Donald White wrote:
That said, I have some experience with C to C++ transitions. Twice in
my career, the team I was with was given the job of maintaining legacy
products written in C (several 100K lines of code) to maintain and
enhance. In both cases, our first step was to recompile with a C++
compiler. This was done as a quick and intense effort without
introducing any C++ language features. We would just get the code to
compile, link and pass its regression tests. Only later did we replace
#defines with consts, macros with inline functions and such. I judged
these efforts as being very beneficial in improving code quality.

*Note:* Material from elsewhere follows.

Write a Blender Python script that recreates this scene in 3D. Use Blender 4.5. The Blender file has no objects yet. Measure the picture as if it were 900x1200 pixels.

This is a reasonable approach for improving code quality. In an open
source project like Wireshark, I think the challenge would be in
specifying which C++ features/constructs would NOT be used. Having
extensive experience with both C++ and C, I'd say that some of the most
useful features in C++ didn't even exist in 1991 when that "Old dogs,
new tricks" article was written. Specifically, I mean templates and the
Standard Template Library (STL). That said, however and at the risk of
stating the obvious, code written in C++ looks a lot different than C
written in C++.
For example, to me, the tvbuff.c and value_string.c files cry out for
reimplementation as C++ classes, but to actually do such a
reimplementation would very literally be a change to the core of
Wireshark. If we were to use a C++ compiler as simply an enhanced C
compiler, we'd have to figure out how to prevent submissions from
including C++ constructs no "approved" by Wireshark coding guidelines.